**What you are asked to do**. Reproduce the listing below in full and without alteration, apart from its pictures.

#####

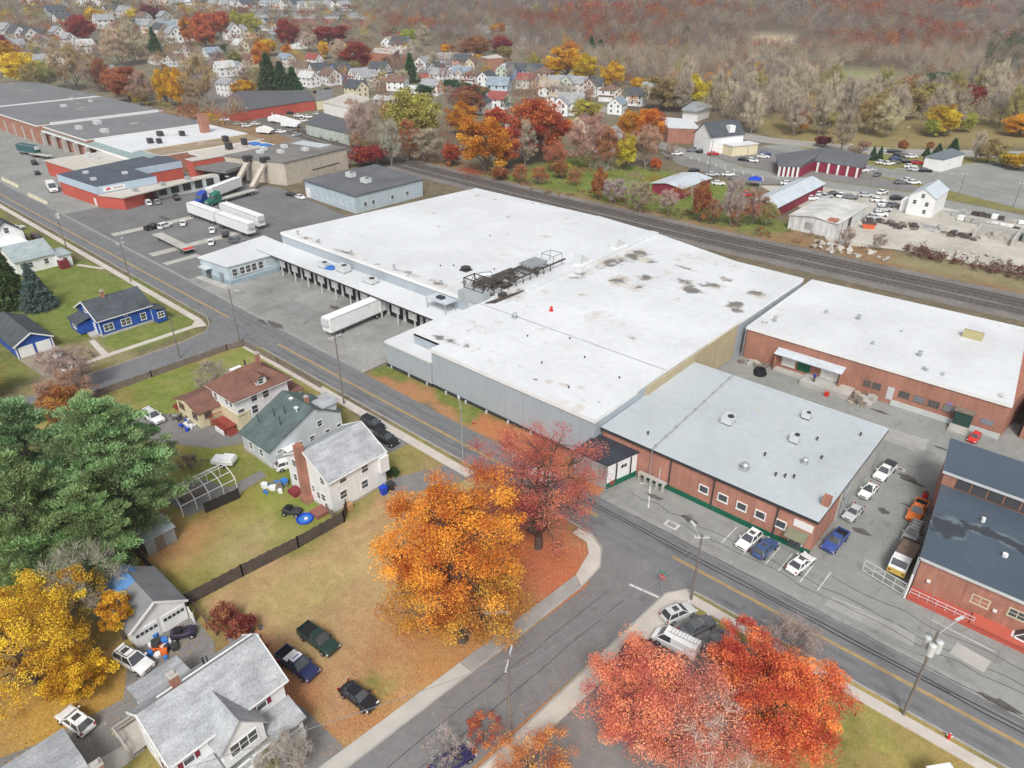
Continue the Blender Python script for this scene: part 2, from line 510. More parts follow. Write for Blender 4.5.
M_BARKG = simple('grey_bark', (.25, .225, .20), 1.0, .3, 2)
M_BARKW = simple('pale_bark', (.62, .57, .50), 1.0, .2, 2)
M_GLASS = simple('window_glass', (.07, .078, .085), .05, .3, .4, spec=1.0)
M_GLASSL = simple('pale_window_glass', (.22, .25, .28), .12, .2, .4, spec=.6)
M_PAINT = simple('car_paint', None, .28, .04, .5, spec=.55)
M_MATTE = simple('any_matte_paint', None, .75, .14, .9)
M_TYRE = simple('tyre_rubber', (.02, .02, .021), .85, .2)
M_RIM = simple('wheel_alloy', (.50, .50, .51), .35, .1, metal=.6)
M_HEAD = simple('headlamp_lens', (.72, .74, .74), .15, .1, spec=.6)
M_TAIL = simple('tail_lamp_lens', (.35, .02, .02), .25, .1, spec=.5)
M_BLUET = simple('blue_tarp', (.05, .20, .58), .5, .25, 1.2)
M_BLUEP = simple('blue_plastic', (.015, .06, .50), .45, .15)
M_ORANGEP = simple('orange_plastic', (.75, .17, .03), .5, .2)
M_REDP = simple('red_plastic', (.62, .04, .03), .5, .2)
M_WHITEP = simple('white_plastic', (.80, .81, .80), .45, .1)
M_CONT = simple('teal_steel', (.045, .12, .13), .6, .3)
M_TIN = siding('grey_tin_roof', (.60, .655, .70), vert=True, period=.9, dirt=.15, rough=.4)
M_LEAF = leafmat('leaves')
M_NEEDLE = leafmat('needles', trans=.12)
M_TWIG = leafmat('twigs', trans=.0)
M_WOODS = leafmat('woodland', attr_col='tint', trans=.2)
# ---------------------------------------------------------------- foliage meshes
def unit(rng, n):
    v = rng.normal(size=(n, 3))
    return v / np.linalg.norm(v, axis=1)[:, None]
def np_mesh(name, verts, k, mat, attrs):
    """n/k separate k-gons; attrs: {name: per-face floats or colours}"""
    me = bpy.data.meshes.new(name)
    nv = len(verts); nf = nv // k
    me.vertices.add(nv); me.loops.add(nv); me.polygons.add(nf)
    me.vertices.foreach_set('co', np.ascontiguousarray(verts, np.float32).ravel())
    me.loops.foreach_set('vertex_index', np.arange(nv, dtype=np.int32))
    me.polygons.foreach_set('loop_start', np.arange(0, nv, k, dtype=np.int32))
    for an, d in attrs.items():
        d = np.asarray(d, np.float32)
        if d.ndim == 1:
            me.attributes.new(an, 'FLOAT', 'FACE').data.foreach_set('value', d)
        else:
            me.attributes.new(an, 'FLOAT_COLOR', 'FACE').data.foreach_set('color', np.concatenate([d, np.ones((nf, 1), np.float32)], 1).ravel())
    me.materials.append(mat)
    me.update(); me.validate()
    return me
def leaf_quads(rng, c, size, aspect=.75, flat=0.0):
    n = len(c)
    u = unit(rng, n)
    if flat: u[:, 2] *= 1 - flat; u /= np.linalg.norm(u, axis=1)[:, None]
    w = unit(rng, n)
    w = np.cross(u, w); w /= np.linalg.norm(w, axis=1)[:, None]
    s = (size * rng.uniform(.6, 1.35, n))[:, None]
    u = u * s; w = w * s * aspect
    return np.stack([c - u, c + w, c + u, c - w], 1).reshape(-1, 3)
def slivers(rng, a, d, wid):
    """thin triangles from a along d"""
    n = len(a)
    sd = np.cross(d, unit(rng, n)); sd /= np.maximum(np.linalg.norm(sd, axis=1), 1e-6)[:, None]
    sd *= (wid * rng.uniform(.7, 1.3, n))[:, None]
    return np.stack([a - sd, a + sd, a + d], 1).reshape(-1, 3)
def limb_mesh(name, segs, mat, n=5):
    mb = MB()
    for a, b, r0, r1 in segs: mb.tube(a, b, r0, r1, n=n if r0 > .06 else 3, caps=False)
    me = bpy.data.meshes.new(name)
    me.from_pydata(mb.v, [], mb.f)
    me.materials.append(mat); me.shade_smooth(); me.update()
    return me
def curve_segs(rng, a, b, r0, r1, k=3, bend=.12):
    """a limb as k bent pieces"""
    a, b = np.array(a, float), np.array(b, float)
    L = np.linalg.norm(b - a)
    pts = [a + (b - a) * i / k + (rng.normal(size=3) * bend * L * (0 if i in (0, k) else 1) * .5) for i in range(k + 1)]
    return [(pts[i], pts[i + 1], r0 + (r1 - r0) * i / k, r0 + (r1 - r0) * (i + 1) / k) for i in range(k)], pts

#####

**Reply**.
Continue the Blender Python script for this scene: part 2, from line 510. More parts follow. Write for Blender 4.5.
M_BARKG = simple('grey_bark', (.25, .225, .20), 1.0, .3, 2)
M_BARKW = simple('pale_bark', (.62, .57, .50), 1.0, .2, 2)
M_GLASS = simple('window_glass', (.07, .078, .085), .05, .3, .4, spec=1.0)
M_GLASSL = simple('pale_window_glass', (.22, .25, .28), .12, .2, .4, spec=.6)
M_PAINT = simple('car_paint', None, .28, .04, .5, spec=.55)
M_MATTE = simple('any_matte_paint', None, .75, .14, .9)
M_TYRE = simple('tyre_rubber', (.02, .02, .021), .85, .2)
M_RIM = simple('wheel_alloy', (.50, .50, .51), .35, .1, metal=.6)
M_HEAD = simple('headlamp_lens', (.72, .74, .74), .15, .1, spec=.6)
M_TAIL = simple('tail_lamp_lens', (.35, .02, .02), .25, .1, spec=.5)
M_BLUET = simple('blue_tarp', (.05, .20, .58), .5, .25, 1.2)
M_BLUEP = simple('blue_plastic', (.015, .06, .50), .45, .15)
M_ORANGEP = simple('orange_plastic', (.75, .17, .03), .5, .2)
M_REDP = simple('red_plastic', (.62, .04, .03), .5, .2)
M_WHITEP = simple('white_plastic', (.80, .81, .80), .45, .1)
M_CONT = simple('teal_steel', (.045, .12, .13), .6, .3)
M_TIN = siding('grey_tin_roof', (.60, .655, .70), vert=True, period=.9, dirt=.15, rough=.4)
M_LEAF = leafmat('leaves')
M_NEEDLE = leafmat('needles', trans=.12)
M_TWIG = leafmat('twigs', trans=.0)
M_WOODS = leafmat('woodland', attr_col='tint', trans=.2)
# ---------------------------------------------------------------- foliage meshes
def unit(rng, n):
    v = rng.normal(size=(n, 3))
    return v / np.linalg.norm(v, axis=1)[:, None]
def np_mesh(name, verts, k, mat, attrs):
    """n/k separate k-gons; attrs: {name: per-face floats or colours}"""
    me = bpy.data.meshes.new(name)
    nv = len(verts); nf = nv // k
    me.vertices.add(nv); me.loops.add(nv); me.polygons.add(nf)
    me.vertices.foreach_set('co', np.ascontiguousarray(verts, np.float32).ravel())
    me.loops.foreach_set('vertex_index', np.arange(nv, dtype=np.int32))
    me.polygons.foreach_set('loop_start', np.arange(0, nv, k, dtype=np.int32))
    for an, d in attrs.items():
        d = np.asarray(d, np.float32)
        if d.ndim == 1:
            me.attributes.new(an, 'FLOAT', 'FACE').data.foreach_set('value', d)
        else:
            me.attributes.new(an, 'FLOAT_COLOR', 'FACE').data.foreach_set('color', np.concatenate([d, np.ones((nf, 1), np.float32)], 1).ravel())
    me.materials.append(mat)
    me.update(); me.validate()
    return me
def leaf_quads(rng, c, size, aspect=.75, flat=0.0):
    n = len(c)
    u = unit(rng, n)
    if flat: u[:, 2] *= 1 - flat; u /= np.linalg.norm(u, axis=1)[:, None]
    w = unit(rng, n)
    w = np.cross(u, w); w /= np.linalg.norm(w, axis=1)[:, None]
    s = (size * rng.uniform(.6, 1.35, n))[:, None]
    u = u * s; w = w * s * aspect
    return np.stack([c - u, c + w, c + u, c - w], 1).reshape(-1, 3)
def slivers(rng, a, d, wid):
    """thin triangles from a along d"""
    n = len(a)
    sd = np.cross(d, unit(rng, n)); sd /= np.maximum(np.linalg.norm(sd, axis=1), 1e-6)[:, None]
    sd *= (wid * rng.uniform(.7, 1.3, n))[:, None]
    return np.stack([a - sd, a + sd, a + d], 1).reshape(-1, 3)
def limb_mesh(name, segs, mat, n=5):
    mb = MB()
    for a, b, r0, r1 in segs: mb.tube(a, b, r0, r1, n=n if r0 > .06 else 3, caps=False)
    me = bpy.data.meshes.new(name)
    me.from_pydata(mb.v, [], mb.f)
    me.materials.append(mat); me.shade_smooth(); me.update()
    return me
def curve_segs(rng, a, b, r0, r1, k=3, bend=.12):
    """a limb as k bent pieces"""
    a, b = np.array(a, float), np.array(b, float)
    L = np.linalg.norm(b - a)
    pts = [a + (b - a) * i / k + (rng.normal(size=3) * bend * L * (0 if i in (0, k) else 1) * .5) for i in range(k + 1)]
    return [(pts[i], pts[i + 1], r0 + (r1 - r0) * i / k, r0 + (r1 - r0) * (i + 1) / k) for i in range(k)], pts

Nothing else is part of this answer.